The program is structured to have the following properties:

  • A sentence of a “target” length of characters is generated randomly from the library of 53 characters. The target sentence can consist of any sequence of letters.
  • For this example, it consisted of the sentence: “Methinks It Is Like a Weasel”, printed with the capitals in place.
  • The target sentence the produces 5 copies of itself, one letter at a time, with each letter having a 5% chance of incorporating a random character from the character library.
  • The 5 sentences or “progeny” are each evaluated for the fraction to which it resembles the target sentence.
  • The “progeny” with the highest resemblance to the target sequence, is chosen as the new parent and the cycle is repeated.

This is the result:

Mutation of random characters to target sequence.

Unlocked example of evolution of the sentence to it target sequence.

Interesting observations from this results it that the correct sequence evolves (over many more generations than for the locked example) with selection coefficients attributed to the progeny of each generation, completely arbitrarily. We chose to allocate the selection coefficient that allows for evolution to the target sequence, but by allocating the lowest selection coefficient to the progeny with highest resemblance, we could probably evolve an opposite sentence to our target, whatever that would look like.
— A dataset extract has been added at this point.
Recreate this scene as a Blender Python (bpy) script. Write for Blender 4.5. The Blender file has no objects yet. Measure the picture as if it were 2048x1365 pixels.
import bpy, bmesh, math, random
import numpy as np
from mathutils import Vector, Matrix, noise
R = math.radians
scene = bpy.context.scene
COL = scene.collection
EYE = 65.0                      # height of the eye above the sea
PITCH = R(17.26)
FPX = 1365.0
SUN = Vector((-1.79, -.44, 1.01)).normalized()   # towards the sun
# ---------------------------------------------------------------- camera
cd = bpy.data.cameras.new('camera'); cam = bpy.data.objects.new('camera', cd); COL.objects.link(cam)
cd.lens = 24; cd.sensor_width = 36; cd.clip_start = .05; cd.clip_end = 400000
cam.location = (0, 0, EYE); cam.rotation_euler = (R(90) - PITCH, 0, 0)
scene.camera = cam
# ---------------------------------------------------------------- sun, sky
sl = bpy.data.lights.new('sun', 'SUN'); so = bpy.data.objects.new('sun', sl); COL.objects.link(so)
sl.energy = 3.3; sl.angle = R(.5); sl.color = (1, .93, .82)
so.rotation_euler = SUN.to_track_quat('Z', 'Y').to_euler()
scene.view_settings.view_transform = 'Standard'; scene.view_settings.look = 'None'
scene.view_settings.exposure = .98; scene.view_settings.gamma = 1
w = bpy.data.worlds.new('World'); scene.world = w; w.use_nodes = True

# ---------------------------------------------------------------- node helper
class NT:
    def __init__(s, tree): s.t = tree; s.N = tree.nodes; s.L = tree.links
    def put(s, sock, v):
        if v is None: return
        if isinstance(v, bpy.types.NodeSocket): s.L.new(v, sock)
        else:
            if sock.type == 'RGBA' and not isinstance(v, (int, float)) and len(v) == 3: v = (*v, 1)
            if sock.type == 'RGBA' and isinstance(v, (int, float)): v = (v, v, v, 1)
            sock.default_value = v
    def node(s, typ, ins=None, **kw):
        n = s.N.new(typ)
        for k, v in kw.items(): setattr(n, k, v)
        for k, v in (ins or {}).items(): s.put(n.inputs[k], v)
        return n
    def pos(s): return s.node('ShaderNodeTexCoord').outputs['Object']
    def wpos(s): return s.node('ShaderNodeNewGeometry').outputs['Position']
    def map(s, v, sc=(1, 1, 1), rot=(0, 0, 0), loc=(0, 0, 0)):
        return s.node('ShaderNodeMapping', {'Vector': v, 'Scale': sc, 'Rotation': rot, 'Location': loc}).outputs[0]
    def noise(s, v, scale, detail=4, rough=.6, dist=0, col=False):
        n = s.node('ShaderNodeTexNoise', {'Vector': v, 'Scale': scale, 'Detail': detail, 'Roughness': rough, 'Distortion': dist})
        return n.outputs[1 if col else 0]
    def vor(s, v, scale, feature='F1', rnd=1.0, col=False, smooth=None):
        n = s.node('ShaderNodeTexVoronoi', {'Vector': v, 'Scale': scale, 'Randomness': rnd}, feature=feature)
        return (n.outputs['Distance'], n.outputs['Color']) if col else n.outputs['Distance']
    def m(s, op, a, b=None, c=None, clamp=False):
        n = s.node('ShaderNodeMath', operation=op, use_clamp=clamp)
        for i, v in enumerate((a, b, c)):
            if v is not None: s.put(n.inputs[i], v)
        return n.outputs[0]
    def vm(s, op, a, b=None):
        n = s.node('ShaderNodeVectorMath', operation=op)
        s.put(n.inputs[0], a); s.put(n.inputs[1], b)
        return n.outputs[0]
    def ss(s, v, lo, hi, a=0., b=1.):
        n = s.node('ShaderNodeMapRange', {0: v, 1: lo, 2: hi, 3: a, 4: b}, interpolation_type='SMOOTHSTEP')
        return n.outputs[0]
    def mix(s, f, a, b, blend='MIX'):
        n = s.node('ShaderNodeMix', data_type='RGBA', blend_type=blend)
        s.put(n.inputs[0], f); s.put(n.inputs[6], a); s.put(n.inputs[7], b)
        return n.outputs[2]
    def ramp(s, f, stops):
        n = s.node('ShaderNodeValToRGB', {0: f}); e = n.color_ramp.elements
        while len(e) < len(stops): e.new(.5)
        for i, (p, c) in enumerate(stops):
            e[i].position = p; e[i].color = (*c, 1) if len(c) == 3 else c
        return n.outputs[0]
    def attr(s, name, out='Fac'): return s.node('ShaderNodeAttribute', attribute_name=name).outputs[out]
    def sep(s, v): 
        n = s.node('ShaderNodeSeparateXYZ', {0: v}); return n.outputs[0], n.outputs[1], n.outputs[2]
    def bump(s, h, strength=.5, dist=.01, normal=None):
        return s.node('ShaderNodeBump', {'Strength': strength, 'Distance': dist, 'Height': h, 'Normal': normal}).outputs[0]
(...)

The validity of this coding approach is open for debate, should there be any resistance, but it was written according to the example algorithm on the bottom of the wiki/Weasel_program page.

I found it to be an immensely educational to program these codes, and I will pursue the next phase of recreational programming to evaluate how to manipulate the selection coefficients with respect to the environment in which any sentence finds itself, with respect to rival sentences, along the lines of game theory, if it is conceivable to code such an example. I hope it is not a bridge to far.